If bits 2, 3, and 5 on Port 2 are ALL high, and bit 4 on Port 2 is low, then evaluate true and do whatever is in the brackets following the if statement.

That would be coded like this:

     if ( ( (P2IN & (BIT2 | BIT3 | BIT5)) == (BIT2 | BIT3 | BIT5)) && !(P2IN & BIT4) ) { .... }

If that is not correct, please state your intended operation in words like my example.

Brian,

What you stated above is exactly what I'm trying to do. I will try what you recommended. 

Thanks again for your help. 

clueless clueless said:

if( (P2IN & BIT2+BIT3+BIT5)!=0 && (P2IN & BIT4)==0)

Again you forgot the brackets around (BIT2+BIT3+BIT5). Without them, the port will be checked for BIT2 only any of the three bits being set. , and BIT3 and BIT5 will be added to the result, which is of course always non-zero. Please learn about operator precedence in C expressions.
This has nothing to do with the MSP, only with C language.

Jens-Michael Gross said:

Again you forgot the brackets around (BIT2+BIT3+BIT5). Without them, the port will be checked for BIT2 only, and BIT3 and BIT5 will be added to the result, which is of course always non-zero. Please learn about operator precedence in C expressions.

Like I said earlier:

Robert Cowsill said:

 Just for completeness, (A & B + C) is ((A&B)+C) and therefore always !=0

Bitwise AND has lower precedence than addition, so (A & B + C) is equivalent to (A & (B + C)).[/quote]

So in this case the parentheses aren't required. If the additions were replaced with bitwise OR, however, the parentheses would be required.

The issue here was that the test as written didn't match the OP's intent. It was checking for any one of {BIT2, BIT3, BIT5} being set, when instead the requirement was to check for all of them being set simultaneously.

Robert Cowsill said:

Bitwise AND has lower precedence than addition

Robert Cowsill said:

the requirement was to check for all of them being set

Then this could be of course done as you wrote, or like this:

if (  P2IN & BIT2 && P2IN & BIT3 && P2IN && BIT5 && !(P2IN & BIT4) )

which makes the intention even more clear.
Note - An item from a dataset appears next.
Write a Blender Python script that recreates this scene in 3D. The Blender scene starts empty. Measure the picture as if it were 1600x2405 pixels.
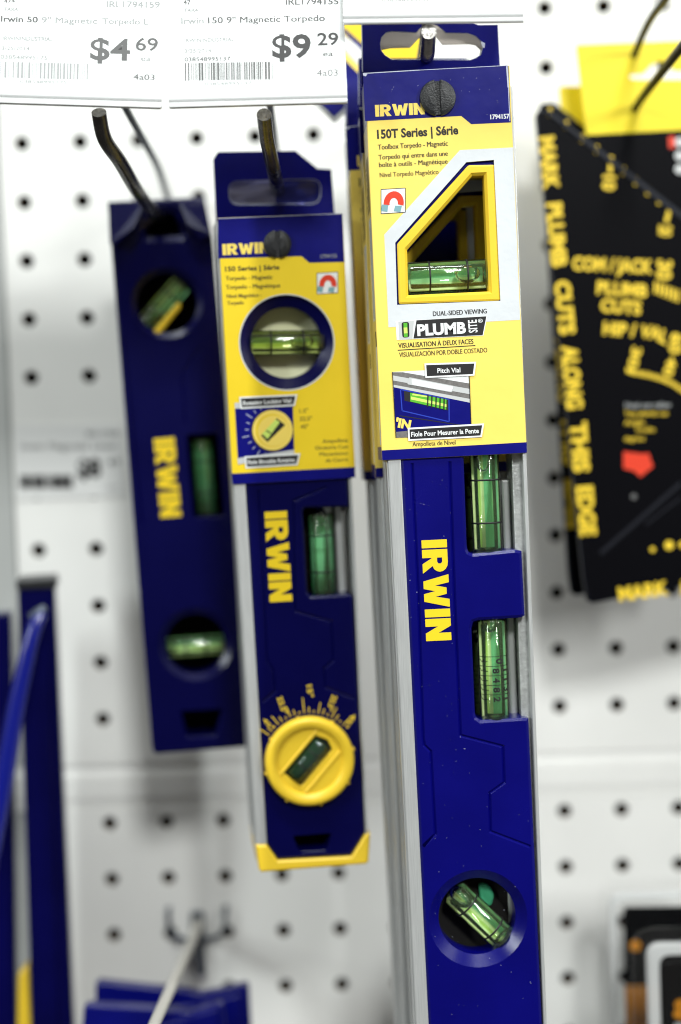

However, there is a difference that has something to do with the MSP:
On a normal variable, the compiler would generate the exact same cod for both versions. However, on hardware registers, my version will produce larger code, as the compiler is forced to do one access to P2In each tiem it appears in the source code.

For this reason, I would suggest another version:

if ( (P2IN & (BIT2|BIT3|BIT4|BIT5) ) == (BIT2|BIT3|BIT5) ) {}

It generates only one read access to P2IN, so all bits are really checked simultaneously. In the other version you proposed, it could be that between checking the three bits being set and the one bit being clear, an ISR happens, and the condition evaluates to true even if the four bits never had the required pattern (e.g. before the ISR, all four were set, and after the ISR, all four were clear).